With Wisconsin’s state budget passed and signed into law, with the unlikeliness of any veto override, the last Sheboygan County Legislative breakfast took place on Monday, July 8, 2013. These monthly meetings, with area legislators and Sheboygan County supervisors and department heads, began way back in the 1960’s taking place through much of the legislative period and all of the state budget process. Started by such former leaders as Senator Ernie Keppler, Representative Carl Otte and others, has proven a valuable economic and policy tool for both area state legislators and Sheboygan County officials.

At the breakfast meeting, positive comments were given to local legislators for their efforts this session for making the budget friendlier to county government and for working with county department heads to insure new requirements on the state level were well thought out and included solid impute by the agencies affected. Along with the positive comments, there was also some tough questions raised at the meeting.

Adam Payne, Sheboygan County Administer, asked why the Wisconsin Legislative’s Joint Finance Committee pushed through so many policy items into the budget.
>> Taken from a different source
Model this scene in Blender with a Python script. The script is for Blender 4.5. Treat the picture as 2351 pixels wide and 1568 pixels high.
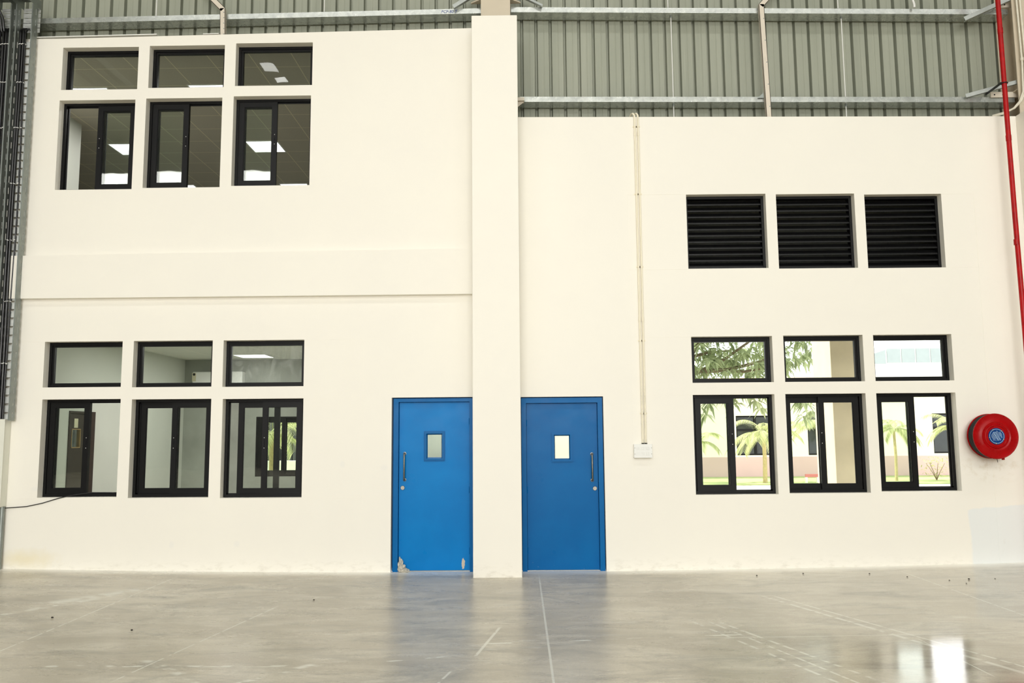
import bpy, bmesh, math, random
from mathutils import Vector, Matrix
for o in list(bpy.data.objects): bpy.data.objects.remove(o)
SC = bpy.context.scene
COL = SC.collection
R = math.radians
rnd = random.Random(7)

# ------------------------------------------------------------------ camera
F_PX, PITCH, ROLL, YAW = 1899.0, .1116, -.0083, -.0099
cam = bpy.data.cameras.new('camera'); cam_o = bpy.data.objects.new('camera', cam); COL.objects.link(cam_o)
cam.sensor_width = 36.0; cam.lens = 36.0 * F_PX / 2351.0; cam.clip_end = 500
_rot = Matrix.Rotation(YAW, 3, 'Z').transposed()          # yaw about the vertical
_base = Matrix.Rotation(R(90) + PITCH, 3, 'X')
_rollm = Matrix.Rotation(-ROLL, 3, 'Z').transposed()
cam_o.matrix_world = Matrix.Translation((0, -10.485, 1.658)) @ (_rot @ _base @ _rollm).to_4x4()
SC.camera = cam_o

# ------------------------------------------------------------------ light
SC.view_settings.view_transform = 'Standard'; SC.view_settings.look = 'None'
SC.view_settings.exposure = -0.07; SC.view_settings.gamma = 1.0; SC.view_settings.use_curve_mapping = False
SC.cycles.use_denoising = True
SC.cycles.max_bounces = 10; SC.cycles.diffuse_bounces = 5; SC.cycles.glossy_bounces = 5; SC.cycles.transparent_max_bounces = 16
SC.cycles.sample_clamp_indirect = 6.0; SC.cycles.caustics_reflective = False; SC.cycles.caustics_refractive = False
W = bpy.data.worlds.new('world'); SC.world = W; W.use_nodes = True
bg = W.node_tree.nodes['Background']; bg.inputs[0].default_value = (.97, .985, 1, 1); bg.inputs[1].default_value = 3.6
def lamp(name, kind, loc, energy, color=(1, 1, 1), size=None, rot=(0, 0, 0), angle=None):
    l = bpy.data.lights.new(name, kind); l.energy = energy; l.color = color
    if size: l.shape = 'RECTANGLE'; l.size, l.size_y = size
    if angle is not None: l.angle = angle
    o = bpy.data.objects.new(name, l); COL.objects.link(o); o.location = loc; o.rotation_euler = rot
    return o
sun = lamp('sun', 'SUN', (0, 0, 30), 9.0, (1, .96, .88), angle=R(.6))
sun.rotation_euler = Vector((-.6, .2, .85)).to_track_quat('Z', 'Y').to_euler()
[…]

He was especially concerned about an item the governor vetoed out of the budget that would have forced every county in the state to develop an expensive purchasing reporting system, an unfunded mandate, without providing funding or the flexibility to the counties to pay for it?

Representative Kestell, at the very start of the meeting, said he favored many things in this budget, but was one of a few Republicans who voted against it. His main concern, as he has had over the years, was that there was just too many policy items added to the budget and he felt it was not good public policy.

Fay Uraynar, newly appointed county supervisor, questioned some legislative efforts that looked more like a “war on women” when other major programs, like prisons, seem financially out of control and taking important funding away from other programs.

Sheboygan County Veteran’s Service Officer, Charlene Cobb, added her concerns about the prison/jail system. She told of a Sheboygan County veteran who was in jail for being behind on child support in another county but she was unable to get him out to a job so he could start paying his child support. She was informed it was because of some state regulations which she said was frustrating; costly to local government and costly to the family needing the child support.

This county supervisor reminded both county and state officials at the meeting that Wisconsin and Minnesota both had about 6,200 in their prison system back in about 1990. That it was a time when a whole range of “get tough on crime” bills were being passed; like “three strikes and your out” and others. Minnesota decided to work on options for its non-violent criminals, while Wisconsin went on a prison building boom to house an increasing prison population.

Looking at the research, both Minnesota and Wisconsin have similar populations. Minnesota’s prison population has grown to 9,998, while Wisconsin’s total has grown to over 23,000. Reviewing a University of Marquette Law School study, they list the cost of keeping in inmate at about $32,000/year each for Minnesota and Wisconsin at $31,500. One needs to do the math, as supervisor Uraynar suggested, to understand why prisons are hurting other Wisconsin programs.